Boiling a pot of water is not cavitation as force is not being applied to the liquid. Boiling a pot of water is also not creating a vacuum.

If you ever want to make crystal clear ice cubes you should boil the water to release the dissolved air otherwise when you freeze the water you will end up with a clouded cube.
Oil can also hold dissolved air or air bubbles. Boiling the oil will help release dissolved air. An air bubble of a given size at a given pressure can be doubled in size by cutting the pressure in half. It can also be shrunk by increasing external pressure.

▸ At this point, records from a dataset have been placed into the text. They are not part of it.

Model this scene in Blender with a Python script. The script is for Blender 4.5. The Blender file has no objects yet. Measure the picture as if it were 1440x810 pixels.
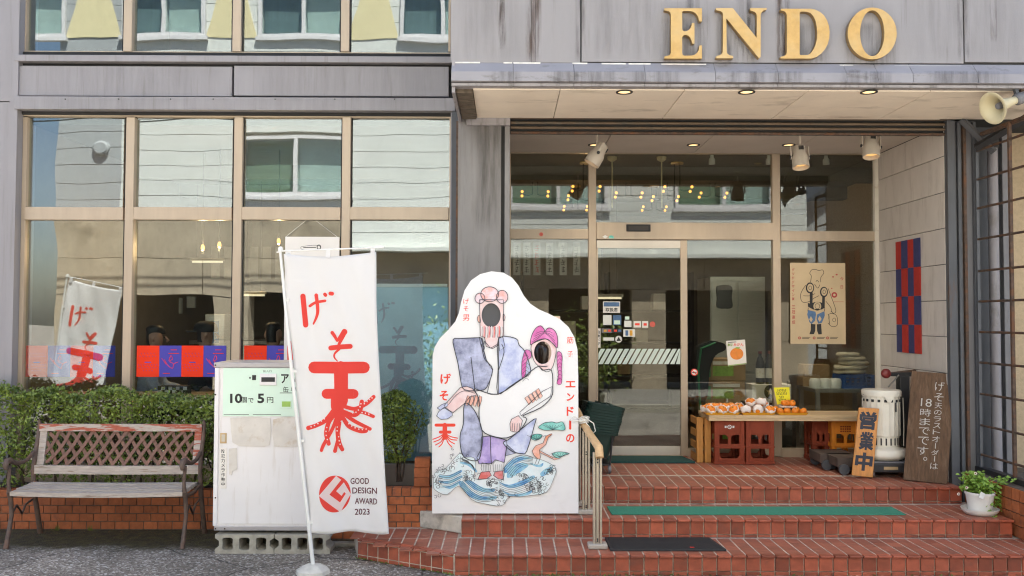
import bpy, math, random
from mathutils import Vector, Matrix
from mathutils.geometry import tessellate_polygon
random.seed(7)
R = math.radians
SC = bpy.context.scene
COL = SC.collection
PI = math.pi

# ------------------------------------------------------------------ camera, sky, sun, exposure
CAM_H, FPX = 1.757, 1250.0
TILT, YAW, ROLL = math.atan(43/FPX), math.atan(8/FPX), R(0.16)
cam = bpy.data.cameras.new('camera')
cam.sensor_width = 36.0; cam.lens = 36.0*FPX/1440
cam.clip_start = 0.05; cam.clip_end = 2000
camo = bpy.data.objects.new('camera', cam); COL.objects.link(camo)
CM = Matrix.Rotation(-YAW, 4, 'Z') @ Matrix.Rotation(PI/2+TILT, 4, 'X') @ Matrix.Rotation(ROLL, 4, 'Z')
camo.matrix_world = Matrix.Translation((0, 0, CAM_H)) @ CM
SC.camera = camo
SUN_EL, SUN_AZ = R(64), R(28)     # the sun stands behind the shop, a little to the right (azimuth from +Y towards +X)
w = bpy.data.worlds.new('World'); SC.world = w; w.use_nodes = True
nt = w.node_tree; nt.nodes.clear()
sky = nt.nodes.new('ShaderNodeTexSky'); sky.sky_type = 'NISHITA'; sky.sun_disc = False
sky.sun_elevation = SUN_EL; sky.sun_rotation = SUN_AZ; sky.dust_density = 2.2
bg = nt.nodes.new('ShaderNodeBackground'); bg.inputs['Strength'].default_value = 0.07
wo = nt.nodes.new('ShaderNodeOutputWorld')
nt.links.new(sky.outputs[0], bg.inputs[0]); nt.links.new(bg.outputs[0], wo.inputs[0])
sl = bpy.data.lights.new('sun', 'SUN'); sl.energy = 5.0; sl.angle = R(0.5); sl.color = (1, .95, .87)
so = bpy.data.objects.new('sun', sl); COL.objects.link(so)
sd = Vector((math.sin(SUN_AZ)*math.cos(SUN_EL), math.cos(SUN_AZ)*math.cos(SUN_EL), math.sin(SUN_EL)))
so.rotation_euler = (-sd).to_track_quat('-Z', 'Y').to_euler()
SC.view_settings.view_transform = 'Standard'; SC.view_settings.look = 'None'
SC.view_settings.exposure = 2.47; SC.view_settings.gamma = 1.0
SC.view_settings.use_curve_mapping = False
SC.render.engine = 'CYCLES'
SC.cycles.use_denoising = True; SC.cycles.use_adaptive_sampling = False; SC.cycles.filter_width = 1.15
SC.cycles.transparent_max_bounces = 24; SC.cycles.max_bounces = 10
SC.cycles.sample_clamp_indirect = 6

# ------------------------------------------------------------------ helpers
def W(px, py, Y):
    """the point of the plane y = Y seen at photograph pixel (px, py)"""
    d = CM.to_3x3() @ Vector(((px-720)/FPX, (405-py)/FPX, -1))
    t = Y/d.y
    return Vector((d.x*t, Y, CAM_H+d.z*t))
def WX(px, Y, py=448): return W(px, py, Y).x
def WZ(py, Y, px=720): return W(px, py, Y).z
def WG(px, py, z):
    """the point of the level z seen at pixel"""
    d = CM.to_3x3() @ Vector(((px-720)/FPX, (405-py)/FPX, -1))
    t = (z-CAM_H)/d.z
    return Vector((d.x*t, d.y*t, z))

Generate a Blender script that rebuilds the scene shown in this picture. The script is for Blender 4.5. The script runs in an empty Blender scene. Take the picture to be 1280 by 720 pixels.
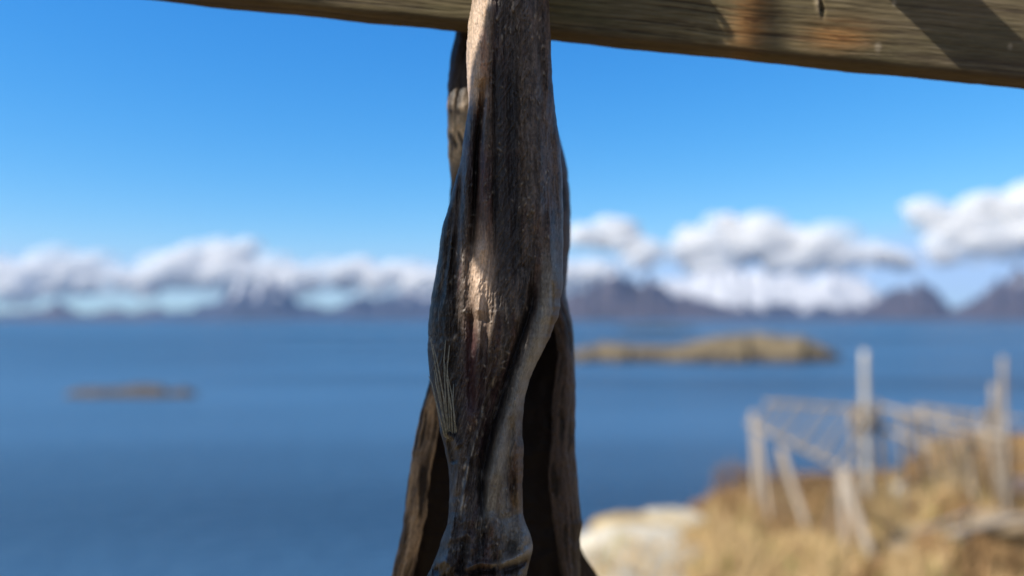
import bpy, math, random
import numpy as np
from mathutils import Vector

random.seed(7); RNG = np.random.default_rng(11)
S = bpy.context.scene
COL = S.collection
FPX = 1000.0                       # focal length in pixels of the 1280 px wide photograph
PITCH = math.atan(40.0 / FPX)      # the horizon is 40 px under the middle
CP, SP = math.cos(PITCH), math.sin(PITCH)
SEA = -12.0

# ------------------------------------------------------------------ helpers
def P(px, py, d):
    """point seen at (px, py) at depth d along the lens axis -> world (arrays ok)"""
    X = (px - 640.0) / FPX * d
    V = (360.0 - py) / FPX * d
    return np.stack(np.broadcast_arrays(X, d * CP - V * SP, d * SP + V * CP), -1)

def hash3(ix, iy, iz, seed):
    h = (ix.astype(np.int64) * 374761393 + iy.astype(np.int64) * 668265263 + iz.astype(np.int64) * 2147483647 + seed * 1442695041)
    h = (h ^ (h >> 13)) * 1274126177
    h = h & 0xFFFFFFFF
    h = (h ^ (h >> 16)) * 2246822519 & 0xFFFFFFFF
    h = h ^ (h >> 15)
    return (h & 0xFFFFFF) / float(0xFFFFFF)

def noise(x, y, z=0.0, seed=0):
    x, y, z = np.broadcast_arrays(np.asarray(x, float), np.asarray(y, float), np.asarray(z, float))
    fx, fy, fz = np.floor(x), np.floor(y), np.floor(z)
    tx, ty, tz = x - fx, y - fy, z - fz
    tx, ty, tz = [t * t * (3 - 2 * t) for t in (tx, ty, tz)]
    r = 0
    flat = np.all(z == z.flat[0])
    for dz in ((0,) if flat else (0, 1)):
        wz = 1.0 if flat else (tz if dz else 1 - tz)
        a = hash3(fx, fy, fz + dz, seed) * (1 - tx) + hash3(fx + 1, fy, fz + dz, seed) * tx
        b = hash3(fx, fy + 1, fz + dz, seed) * (1 - tx) + hash3(fx + 1, fy + 1, fz + dz, seed) * tx
        r = r + wz * (a * (1 - ty) + b * ty)
    return r * 2 - 1

def fbm(x, y, z=0.0, seed=0, oct=4, gain=.5):
    r, a, s = 0, 1, 0
    for k in range(oct):
        f = 2.03 ** k
        r = r + a * noise(np.asarray(x) * f + 7.3 * k, np.asarray(y) * f - 3.1 * k, np.asarray(z) * f, seed + k)
        s += a; a *= gain
    return r / s

def ridged(x, y, seed=0, oct=5):
    r, a, s = 0, 1, 0
    for k in range(oct):
        f = 2.07 ** k
        r = r + a * (1 - np.abs(noise(np.asarray(x) * f + 5.3 * k, np.asarray(y) * f, 0., seed + k)))
        s += a; a *= .5
    return r / s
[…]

If a pump is cavitating and pulling air out of the oil maybe it is a good thing? No because the instant that the force is gone the air will collapse on the object that created the external force and impact it with a concentrated jet of liquid causing pitting and erosion, if the oil is dirty then it will throw those particle into the surface like a water jet cutter pushing abrasive media across the material cutting it away.

So to answer your question removing air is good but once it is gone it is gone. You can cavitate/boil liquid into a vapor and let it return to a liquid over and over again and never end up with a growing air pocket or bubble.

I'm not suggesting running the system under a constant vacuum. Or that I want the pump to cavitate. Obviously we want the opposite. I may not be the brightest but I'm not seeing how this vacuum at rest changing to pressurized wouldn't be the best of both worlds?